Anyhow, Shea considers several books that offer up nightmare scenarios of privilege or offer some suggestions for reform.

"The higher-ed jeremiads of the last generation came mainly from the right," says Shea. "But this time, it’s the tenured radicals — or at least the tenured liberals — who are leading the charge. [Andrew] Hacker is a longtime contributor to The New York Review of Books and the author of the acclaimed study 'Two Nations: Black and White, Separate, Hostile, Unequal,' while [Mark] Taylor, a religion scholar who recently moved to Columbia from Williams College, has taught courses that Allan Bloom would have gagged on ('Imagologies: Media Philosophy'). And these two books arrive at a time, unlike the early 1990s, when universities are, like many students, backed into a fiscal corner. Taylor writes of walking into a meeting one day and learning that Columbia’s endowment had dropped by 'at least' 30 percent. Simply brushing off calls for reform, however strident and scattershot, may no longer be an option.">>>

Friday, September 3, 2010

"I can't read this book . . . it's long and boring"

Randall Stephens

Are we awash in a rising sea of idiocracy? Or, are things just different today; no better, no worse than yesterday? Is short always sweet? Perhaps anything worth saying can be pared down to 140 characters (twitter) or 160 characters (SMS). I don't believe that. And I think that "pithy" and "tweet" probably shouldn't go in the same sentence.

Still I'm not above assigning portions of a longer book. Maybe students do get less from the whole. I know that some students are paralyzed with fear at the thought of reading a 250-page work of non fiction. It's like asking them to scale a mountain and then paraglide down into a briar patch.

So, I was intrigued by Carlin Romano's sign-of-the-times essay in the August 29th Chronicle: "Will the Book Survive Generation Text?" (It's part of a series of essays on what the future of the profession holds.) He summarizes the work of academic forecasters and doomsayers--Derek Bok, Jennifer Washburn, Frank Donoghue, Mary Burgan, Louis Menand. Romano proposes a funny sort of idea, "extreme academe," to sum up what might take place in our near future. "Extreme academe, as a vision, ups the ante of such concerns. It adds flash and cynicism to mere trepidation," says Romano. "According to it, college students in 2020 will use plastic cards to open the glass security doors installed at each entrance to campus. On special occasions, the sole tenured faculty member at every institution will be wheeled out, like the stuffed remains of Jeremy Bentham at University College London, for receptions."

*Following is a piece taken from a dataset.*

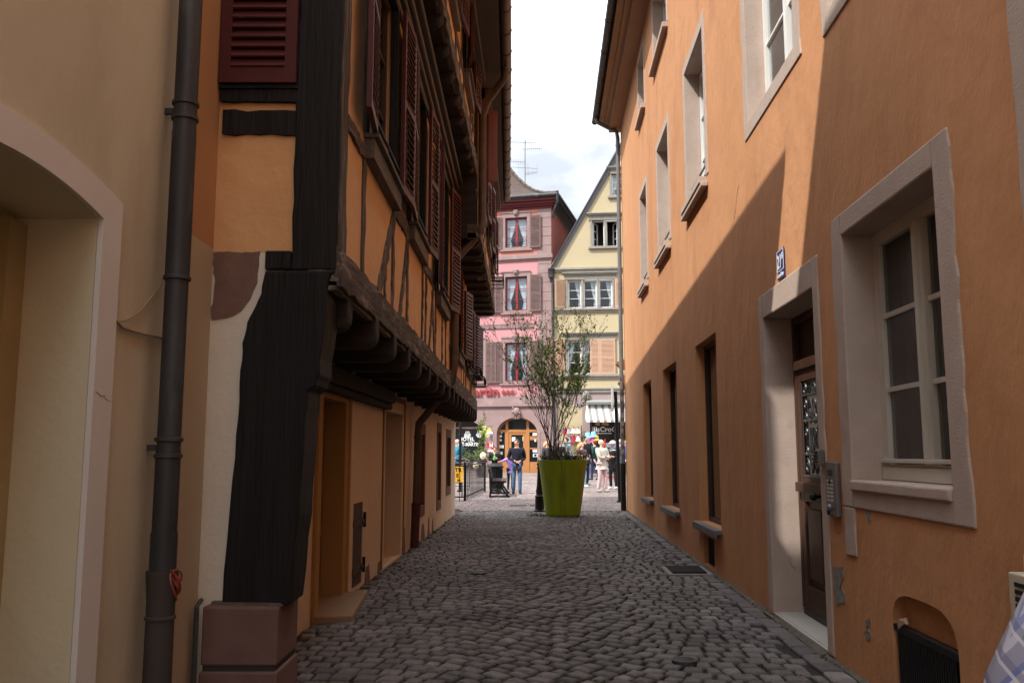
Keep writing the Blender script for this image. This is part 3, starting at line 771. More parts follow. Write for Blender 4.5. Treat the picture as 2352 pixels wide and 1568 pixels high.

Romano worries that, "Destructive cultural trends lurk behind the decline of readerly ambition and student stamina. One is the expanding cultural bias in all writerly media toward clipped, hit-friendly brevity—no longer the soul of wit, but metric-driven pith in lieu of wit. Everywhere they turn, but particularly in mainstream, sophisticated venues—where middle-aged fogies desperately seek to stay ahead of the tech curve—young people hear, through the apotheosis of tweets, blog posts, Facebook updates, and sound bites as the core of communication, that short is always smarter and better than long, even though most everyone knows it's usually dumber and worse."

He also takes aim at a kind of cult of "interactivity.": "Another cultural trend propelling the possible death of the whole book as assigned reading is the pressurized hawking of interactivity, brought to us by the same media panderers to limited attention spans. It's no longer acceptable for A to listen to B for more than a few minutes before A gets his or her right to respond."

Not so encouraging. Certainly worth considering as the job market continues to shrink and as the culture of the academy undergoes radical change.